La Sirène : Récemment vous étiez à Tombouctou pour une mission, quel était l’objectif de cette visite ?
La Sirène :, je suis allé chez moi rencontrer les jeunes, échanger autour du projet d’accord et la culture de la non-violence en milieu jeunes. A un moment donné on a voulu nous mettre dans une violence intarissable et interminable pour régler les différences entre les gens.
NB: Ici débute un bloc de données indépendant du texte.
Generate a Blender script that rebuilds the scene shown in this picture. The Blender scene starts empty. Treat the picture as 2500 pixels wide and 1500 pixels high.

Nous sommes allés à Tombouctou avec le centre pour le dialogue humanitaire pour faire un atelier de deux jour et appeler la jeunesse à l’union pour qu’i y’ait moins de mal puisque lorsqu’on est unie il est difficile d’avoir de fissures entre nous est seules les fissures pourraient créer le désastre et le KO.
La Sirène : Quel est le message que la jeunesse arabe lance aujourd’hui à la coordination qui n’a pas encore paraphé le projet d’accord ?
Sidy Aly Ould Bagna : Le message de la jeunesse toute entière et spécifiquement la jeunesse arabe c’est de dire que de l’autre côté, nous n’avons pas des vieux, nous avons des jeunes comme nous ; les jeunes ne sont pas seulement victimes, les jeunes sont aussi des acteurs de cette guerre. Aujourd’hui toutes les parties ont paraphé. Nous ne pouvons demander qu’à la coordination d’essayer de voir la souffrance de nos populations pour essayer de voir le meilleur accord possible pour notre pays pour qu’on sort du puits et qu’on avance parce que le plus grand ennemi, c’est le sous-développement. L’ancien Mali personne n’en veut Aujourd’hui tout le monde est d’accord que le Mali a été géré de façon cynique. Il faut aujourd’hui que la gestion soit consensuelle et recentrée aux populations pour que les populations elle-même reprennent leur destin en main.